Qu’est-ce que vous cherchez à un événement comme les Rendez-vous des Pros des Francos?

J’assiste à beaucoup de conférences et d’événements, que ce soit ici ou en France et en Angleterre. Pour moi, ces rencontres sont géniales parce que ça permet de renouer avec nos partenaires. On n’est pas forcément là juste pour discuter de projets, c’est un moment où on se rencontre, on se parle de tout, de projets communs, des différences entre l’industrie de l’Europe et ailleurs. On ne voit jamais assez les gens. On a tendance à communiquer par email ou texto. Mais pour moi ça ne remplacera jamais le contact humain.

Comment est-ce que vous voyez l’avenir de l’industrie musicale?

Je crois que le Québec reste le territoire le plus diversifié musicalement.

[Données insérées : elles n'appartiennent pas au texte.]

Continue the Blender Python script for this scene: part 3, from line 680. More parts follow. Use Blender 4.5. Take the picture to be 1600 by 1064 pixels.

On fait de tout et c’est génial. On trouve de tous les styles, toutes les couleurs. J’aimerais vraiment continuer à contribuer au rayonnement des artistes ici. Je souhaite qu’on devienne plus proactifs, je veux aller de l’avant et sortir des artistes du Canada, du Québec et les amener ailleurs. C’est plus facile qu’on le pense.Il faut créer de plus en plus de ces opportunités-là : rassembler les gens musicalement.

Je crois que ce qui est intéressant, c’est que les frontières musicales ont été brisées. Aujourd’hui on est capable de se promener dans tout l’univers musical et de tout apprécier. Ce que je souhaite le plus c’est que la musique regagne sa valeur. À plusieurs reprises dans les dernières années j’ai dû réfléchir à tout ça et me dire, est-ce que je continue à faire ce métier-là ou est-ce que je fais autre chose? En parlant à des musiciens, des réalisateurs, on s’est posé ces questions. L’opportunité pour ceux qui veulent vraiment rester, c’est de créer quelque chose de différent pour que la valeur revienne et l’industrie continue à évoluer. 

NDLR: Les propos de cette entrevue ont été condensés.